Mais Paula a rapidement découvert que trouver un cours qui lui plaise n’était que le début d’un long parcours du combattant. Elle a dû s’inscrire sans avertir sa mère, qui voulait qu’elle reste à la maison; elle devait parcourir trois kilomètres chaque jour pour se rendre en classe, une marche qu’elle a souvent effectuée le ventre vide.

«C’était très dur. J’ai suivi cinq cours pendant une période de cinq mois et ai finalement été sélectionnée pour devenir stagiaire. Ce n’est qu’à ce moment-là que j’ai réalisé que tout cela en valait a peine», explique-t-elle.

Trouver un travail en tant que mécanicien automobile – une profession dominée par les hommes – n’a pas été simple non plus. «Je faisais l’objet de discriminations en tant que femme. J’ai même perdu un fiancé à cause de ma profession», se souvient Paula, mettant en lumière les difficultés engendrées par les stéréotypes sexuels – l’un des nombreux problèmes rencontrés par les femmes qui travaillent.

«L’un des principaux défis de l’emploi est de s’attaquer à la division du travail basée sur le sexe entre emplois traditionnellement dits «féminins» ou «masculins», et de briser les entraves liées au genre en ouvrant les professions aux deux sexes», déclare Ernesto Abdala, expert du BIT sur la formation à l’emploi des jeunes en Amérique Latine. «Les jeunes femmes comme Paula, en particulier dans les pays en développement, sont rarement en mesure de profiter des possibilités de formation et d’emploi en raison des obstacles à l’entrée sur le marché, à la sélection discriminatoire et aux stéréotypes sexuels», ajoute-t-il.

L’emploi des jeunes figure en bonne place sur l’agenda de la communauté internationale; il a généré une réponse globale à travers le Réseau OIT/ONU/Banque mondiale pour l’emploi des jeunes et le propre Programme de l’OIT en faveur de l’emploi des jeunes. Le Bureau pour l’égalité des genres du BIT a également lancé une campagne d’une année entière pour mettre en lumière l’importance de l’égalité hommes-femmes dans le monde du travail.

Cependant, beaucoup reste à faire.

«Environ un milliard de personnes vont atteindre l’âge de travailler au cours de la prochaine décennie. Et malgré tous nos efforts, les jeunes gens sont encore deux à trois fois plus menacés par le chômage que les adultes, et la tendance est particulièrement marquée chez les jeunes femmes. Avec des programmes pour l’emploi des jeunes tels que ceux mis en œuvre par l’OIT et le SENAI, nous avançons dans la bonne direction», affirme José Manuel Salazar-Xirinachs, Directeur exécutif du Secteur Emploi du BIT.
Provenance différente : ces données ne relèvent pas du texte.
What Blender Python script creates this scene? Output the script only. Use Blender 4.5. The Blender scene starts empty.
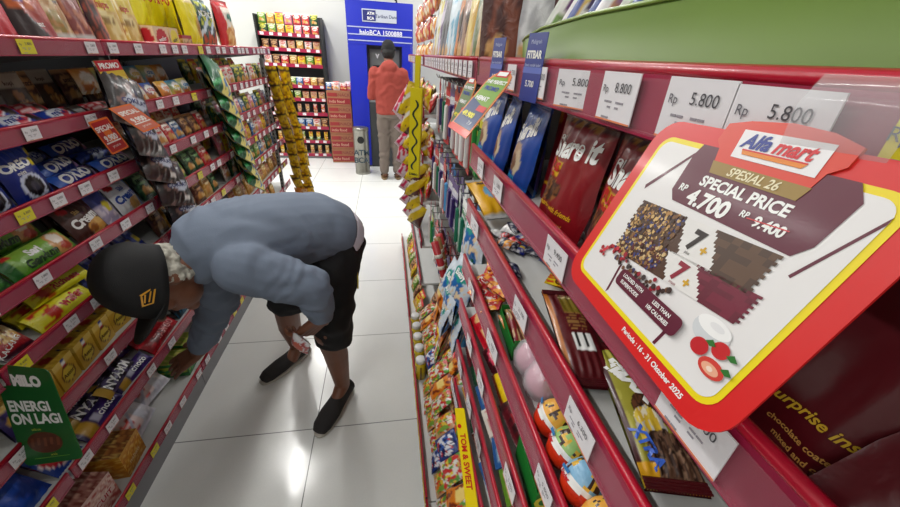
import bpy, bmesh, math, random
from mathutils import Vector, Matrix, Euler, noise
random.seed(7)
R = math.radians
col = bpy.context.scene.collection
ORD = ['first', 'second', 'third', 'fourth', 'fifth', 'sixth', 'seventh', 'eighth', 'ninth', 'tenth', 'eleventh', 'twelfth',
       'thirteenth', 'fourteenth', 'fifteenth', 'sixteenth', 'seventeenth', 'eighteenth', 'nineteenth', 'twentieth']
ORD += ['twenty-' + o for o in ORD[:9]] + ['thirtieth'] + ['thirty-' + o for o in ORD[:9]]

# ---------------------------------------------------------------- materials
def lin(c):
    return tuple(((x/255)/12.92 if x/255 <= .04045 else (((x/255)+.055)/1.055)**2.4) for x in c)

def new_mat(name):
    m = bpy.data.materials.new(name); m.use_nodes = True
    return m, m.node_tree.nodes, m.node_tree.links, m.node_tree.nodes['Principled BSDF']

def printed(name, rough=.4, coat=0, bump=0, bscale=60, metal=0, alpha=None, spec=.5):
    m, n, l, b = new_mat(name)
    a = n.new('ShaderNodeAttribute'); a.attribute_name = 'Col'
    l.new(a.outputs['Color'], b.inputs['Base Color'])
    b.inputs['Roughness'].default_value = rough; b.inputs['Coat Weight'].default_value = coat
    b.inputs['Coat Roughness'].default_value = .12; b.inputs['Metallic'].default_value = metal
    b.inputs['Specular IOR Level'].default_value = spec
    if alpha is not None: b.inputs['Alpha'].default_value = alpha
    if bump:
        t = n.new('ShaderNodeTexCoord'); z = n.new('ShaderNodeTexNoise'); bp = n.new('ShaderNodeBump')
        z.inputs['Scale'].default_value = bscale; z.inputs['Detail'].default_value = 3
        z.inputs['Distortion'].default_value = 1.2
        bp.inputs['Strength'].default_value = bump; bp.inputs['Distance'].default_value = .004
        l.new(t.outputs['Object'], z.inputs['Vector']); l.new(z.outputs['Fac'], bp.inputs['Height'])
        l.new(bp.outputs['Normal'], b.inputs['Normal'])
    return m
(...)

«L’éducation est sans aucun doute le bien le plus précieux. Elle transforme notre vie sociale. Nous devons promouvoir l’éducation, car c’est un investissement qui engendre d’énormes bénéfices», selon Alexandre Magno Leão dos Santos, directeur du SENAI de Minas Gerais.

Paula peut en attester. Après avoir travaillé comme mécanicienne pour plusieurs sociétés, elle est retournée au SENAI, cette fois en tant qu’instructrice à temps plein et lauréate de deux médailles d’or aux Olympiades du Savoir. Elle est maintenant mariée et mère d’un bébé d’un an. «La seule chose qui me manque, dit elle, c’est d’avoir ma propre maison.» Mais elle a aujourd’hui les moyens de poursuivre son rêve.